ACM jazz label
https://www.youtube.com/watch?v=12o0fnvhCac
Pour son septième album, suite logique de Circumnavigation, l'ancien officier de la marine marchande, amoureux de Marseille depuis plus de vingt ans, a su, en bon capitaine garder le même équipage, au batteur près, des musiciens aux fortes personnalités qui savent aussi être «leaders», et qui nouent une joyeuse complicité, immédiatement perceptible sur scène.
Aux côtés du contrebassiste qui est l'auteur de toutes les compositions, on retrouve avec plaisir pour cette nouvelle aventure, Perrine Mansuy au piano, elle aussi venue s’arrimer à Marseille de même qu’un autre néo-arrivant, le Normand Christophe Leloil, à la trompette. Le batteur, Australien de Melbourne, Dylan Kent, est nouveau à bord, d’une discrétion tranquille et efficace. Chacun des albums du contrebassiste constitue une nouvelle page, un chapitre non moins essentiel de ce livre ouvert, d’une vie en musique. Très régulièrement, Christian Brazier met au point un nouveau projet dont la musique précisément juste, cohérente, toujours mélodique, laisse à tous un espace de jeu équilibré.
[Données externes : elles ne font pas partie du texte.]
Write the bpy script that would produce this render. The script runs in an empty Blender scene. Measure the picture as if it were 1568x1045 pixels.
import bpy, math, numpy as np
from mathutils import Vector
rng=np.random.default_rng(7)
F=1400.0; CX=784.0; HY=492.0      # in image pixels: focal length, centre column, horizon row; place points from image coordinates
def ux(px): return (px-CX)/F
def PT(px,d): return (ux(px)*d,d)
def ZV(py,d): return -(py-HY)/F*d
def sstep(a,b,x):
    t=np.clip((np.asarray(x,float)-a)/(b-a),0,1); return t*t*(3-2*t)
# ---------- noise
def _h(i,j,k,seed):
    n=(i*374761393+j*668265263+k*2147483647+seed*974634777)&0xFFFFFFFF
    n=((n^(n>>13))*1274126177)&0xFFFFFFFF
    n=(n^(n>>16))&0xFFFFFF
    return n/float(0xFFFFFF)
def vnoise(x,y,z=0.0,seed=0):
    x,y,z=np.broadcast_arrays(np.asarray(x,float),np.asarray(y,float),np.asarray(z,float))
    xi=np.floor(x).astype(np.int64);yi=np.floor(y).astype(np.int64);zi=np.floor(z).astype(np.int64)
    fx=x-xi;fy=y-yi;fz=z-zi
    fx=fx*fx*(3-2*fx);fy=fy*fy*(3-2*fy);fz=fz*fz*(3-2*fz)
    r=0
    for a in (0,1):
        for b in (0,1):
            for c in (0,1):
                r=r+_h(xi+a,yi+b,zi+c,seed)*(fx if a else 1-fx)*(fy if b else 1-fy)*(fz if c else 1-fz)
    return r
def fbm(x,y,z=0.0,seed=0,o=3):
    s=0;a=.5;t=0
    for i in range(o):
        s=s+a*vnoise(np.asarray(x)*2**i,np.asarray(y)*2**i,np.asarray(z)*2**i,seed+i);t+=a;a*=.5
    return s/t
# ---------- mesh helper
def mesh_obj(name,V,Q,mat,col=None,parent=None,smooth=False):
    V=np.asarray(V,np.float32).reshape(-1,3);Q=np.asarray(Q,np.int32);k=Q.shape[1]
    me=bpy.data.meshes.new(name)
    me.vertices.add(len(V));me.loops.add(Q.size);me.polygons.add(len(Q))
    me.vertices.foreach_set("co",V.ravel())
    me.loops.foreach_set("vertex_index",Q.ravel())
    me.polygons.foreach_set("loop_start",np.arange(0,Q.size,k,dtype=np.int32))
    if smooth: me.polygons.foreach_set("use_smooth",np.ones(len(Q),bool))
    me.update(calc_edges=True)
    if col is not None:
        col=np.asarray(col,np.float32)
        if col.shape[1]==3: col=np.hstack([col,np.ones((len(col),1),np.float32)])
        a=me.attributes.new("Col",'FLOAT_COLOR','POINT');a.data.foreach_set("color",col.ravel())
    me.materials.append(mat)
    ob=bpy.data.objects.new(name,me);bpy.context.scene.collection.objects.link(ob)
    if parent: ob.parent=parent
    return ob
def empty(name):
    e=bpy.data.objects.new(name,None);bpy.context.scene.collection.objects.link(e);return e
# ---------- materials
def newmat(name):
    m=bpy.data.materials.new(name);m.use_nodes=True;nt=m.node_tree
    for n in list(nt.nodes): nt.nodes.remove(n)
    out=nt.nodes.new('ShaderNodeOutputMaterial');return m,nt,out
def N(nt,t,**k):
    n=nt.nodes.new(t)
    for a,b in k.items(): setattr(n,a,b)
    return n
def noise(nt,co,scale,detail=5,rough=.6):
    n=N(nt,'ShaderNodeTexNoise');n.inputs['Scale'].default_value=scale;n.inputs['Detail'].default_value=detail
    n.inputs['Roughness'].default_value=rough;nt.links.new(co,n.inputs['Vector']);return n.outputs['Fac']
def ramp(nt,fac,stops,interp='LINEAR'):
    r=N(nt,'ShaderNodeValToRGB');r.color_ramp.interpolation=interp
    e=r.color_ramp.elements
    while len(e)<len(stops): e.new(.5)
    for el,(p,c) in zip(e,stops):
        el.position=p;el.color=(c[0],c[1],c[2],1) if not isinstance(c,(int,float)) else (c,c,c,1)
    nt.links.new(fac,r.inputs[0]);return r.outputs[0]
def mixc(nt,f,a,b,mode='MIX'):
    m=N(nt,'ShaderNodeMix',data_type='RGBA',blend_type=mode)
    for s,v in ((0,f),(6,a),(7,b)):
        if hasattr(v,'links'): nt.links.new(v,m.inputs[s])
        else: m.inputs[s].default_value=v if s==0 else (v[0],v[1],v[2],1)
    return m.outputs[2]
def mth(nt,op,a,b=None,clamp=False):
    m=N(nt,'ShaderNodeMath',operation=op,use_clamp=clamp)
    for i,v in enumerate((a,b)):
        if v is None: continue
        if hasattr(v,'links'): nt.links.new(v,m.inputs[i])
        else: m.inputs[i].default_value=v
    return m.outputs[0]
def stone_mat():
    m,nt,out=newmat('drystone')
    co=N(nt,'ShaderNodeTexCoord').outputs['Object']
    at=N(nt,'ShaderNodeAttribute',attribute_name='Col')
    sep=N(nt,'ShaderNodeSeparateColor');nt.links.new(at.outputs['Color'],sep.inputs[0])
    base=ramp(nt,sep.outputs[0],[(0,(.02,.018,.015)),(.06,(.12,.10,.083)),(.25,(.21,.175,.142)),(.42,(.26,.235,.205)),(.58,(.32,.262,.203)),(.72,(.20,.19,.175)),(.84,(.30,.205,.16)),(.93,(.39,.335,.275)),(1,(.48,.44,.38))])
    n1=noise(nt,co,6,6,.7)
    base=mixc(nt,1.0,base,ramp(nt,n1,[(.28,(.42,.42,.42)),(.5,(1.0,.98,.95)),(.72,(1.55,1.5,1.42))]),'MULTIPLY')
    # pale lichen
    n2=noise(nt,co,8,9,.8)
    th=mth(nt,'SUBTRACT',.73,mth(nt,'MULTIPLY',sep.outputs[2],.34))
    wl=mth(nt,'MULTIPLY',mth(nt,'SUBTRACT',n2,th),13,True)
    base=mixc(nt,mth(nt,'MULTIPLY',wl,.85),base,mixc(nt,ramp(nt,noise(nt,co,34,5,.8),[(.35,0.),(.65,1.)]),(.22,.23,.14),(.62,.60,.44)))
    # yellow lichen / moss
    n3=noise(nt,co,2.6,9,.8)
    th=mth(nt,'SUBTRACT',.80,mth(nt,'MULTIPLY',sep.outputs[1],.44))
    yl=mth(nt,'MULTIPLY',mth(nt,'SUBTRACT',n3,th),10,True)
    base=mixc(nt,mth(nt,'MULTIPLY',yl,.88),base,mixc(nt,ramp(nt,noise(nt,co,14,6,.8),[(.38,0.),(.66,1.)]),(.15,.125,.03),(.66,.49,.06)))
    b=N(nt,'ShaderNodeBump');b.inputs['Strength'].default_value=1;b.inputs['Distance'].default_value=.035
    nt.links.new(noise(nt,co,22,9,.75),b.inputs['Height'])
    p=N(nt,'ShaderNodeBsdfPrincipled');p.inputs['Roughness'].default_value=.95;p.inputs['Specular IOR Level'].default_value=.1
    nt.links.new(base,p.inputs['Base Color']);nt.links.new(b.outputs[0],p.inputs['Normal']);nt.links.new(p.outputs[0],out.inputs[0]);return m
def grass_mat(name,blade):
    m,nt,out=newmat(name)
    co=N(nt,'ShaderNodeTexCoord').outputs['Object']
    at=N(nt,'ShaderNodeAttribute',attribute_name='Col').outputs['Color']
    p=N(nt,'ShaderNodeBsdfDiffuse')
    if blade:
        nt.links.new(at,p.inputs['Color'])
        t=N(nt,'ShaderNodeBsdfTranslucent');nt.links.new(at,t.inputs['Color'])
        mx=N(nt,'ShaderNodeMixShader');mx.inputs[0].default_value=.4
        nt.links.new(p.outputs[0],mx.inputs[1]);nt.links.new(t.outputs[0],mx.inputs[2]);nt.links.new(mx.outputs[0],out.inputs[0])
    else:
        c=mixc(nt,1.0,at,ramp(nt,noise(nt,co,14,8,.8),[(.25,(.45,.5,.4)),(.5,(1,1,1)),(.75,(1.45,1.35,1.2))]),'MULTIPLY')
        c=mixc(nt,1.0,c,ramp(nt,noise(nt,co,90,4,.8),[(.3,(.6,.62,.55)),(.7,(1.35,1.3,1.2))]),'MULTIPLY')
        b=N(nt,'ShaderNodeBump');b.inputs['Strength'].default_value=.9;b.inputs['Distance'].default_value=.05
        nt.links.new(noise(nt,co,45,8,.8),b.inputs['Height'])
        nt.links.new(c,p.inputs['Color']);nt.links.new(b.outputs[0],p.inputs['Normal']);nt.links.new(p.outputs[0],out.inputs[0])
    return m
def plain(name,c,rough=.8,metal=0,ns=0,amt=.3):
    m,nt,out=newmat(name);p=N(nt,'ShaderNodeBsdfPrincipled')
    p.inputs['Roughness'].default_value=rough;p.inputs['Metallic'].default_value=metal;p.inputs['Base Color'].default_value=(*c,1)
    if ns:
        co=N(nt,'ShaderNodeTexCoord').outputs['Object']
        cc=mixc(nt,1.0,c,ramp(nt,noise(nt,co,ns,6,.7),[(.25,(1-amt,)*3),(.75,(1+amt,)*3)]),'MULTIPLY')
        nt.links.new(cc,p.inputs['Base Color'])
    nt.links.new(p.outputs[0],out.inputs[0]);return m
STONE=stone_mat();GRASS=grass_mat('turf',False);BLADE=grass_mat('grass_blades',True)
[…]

Le résultat s'entend dès le premier thème, « D’août », une musique forte, belle et libre, vibrante et lumineuse. Perrine Mansuy a un univers vite reconnaissable dont Christian Brazier avoue se sentir proche : pianiste singulière, elle sait être lyrique dans sa longue introduction sur ce thème avant qu’elle ne soit rejointe par les zébrures du trompettiste, éclats d’un jazz vif, solaire qui s’accorde à cette lumière si intensément violente en été dans le sud. « Sur le sentier de la guerre » introduit un rythme tonique, intense, d'une douce violence, très déterminée.
Une qualité de chant, indispensable à la création d'une atmosphère poétique et vibrante, anime toute la musique du contrebassiste : la composition, en majeur évidemment - le titre "Le Lac Majeur" nous en fournit d’ailleurs un indice, est une incursion dans un monde plus apaisé.
La trompette post bop de Christophe Leloil, «le plus jazz des quatre», hoquette, stratosphérise, vocalise aussi quand il le faut, avec élégance, jouant de contrepieds mélodiques ou rythmiques, passant de sensuelles arabesques à des dissonances fortes. C’est un duo impertinent, un rien frondeur sur le titre éponyme, qui débute une sorte de petite histoire sans parole, avant que la rythmique ne le rejoigne, fine et assurée, complétant le tableau.
Pourquoi Septième vague, au fait ? Le saviez-vous, c’est la plus belle, la plus forte, celle qui vous entraîne irrémédiablement vers le plaisir, disent les surfers. Et la rythmique que le contrebassiste forme avec Dylan Kent, jamais emportée ni obsessionnelle, sait mener à bon port. Juste dans le bon tempo, comme pour ce "J'sais pas quoi faire", évocation fugitive de Pierrot le Fou.
Avec ce septième album, qui pourrait lui porter chance auprès des programmateurs, Christian Brazier trouve un accomplissement avec prises de risque et ouverture au large : il atteint une sérénité enviable, avec cette joie toujours intacte à faire de la musique. S’il a toujours « la tête dans les étoiles », il sait aussi raison garder, pour ces chansons sur mesure, pour les musiciens de son groupe, s'adaptant aux couleurs, timbres, et personnalités de chacun. « Les pieds sur terre », on vous disait.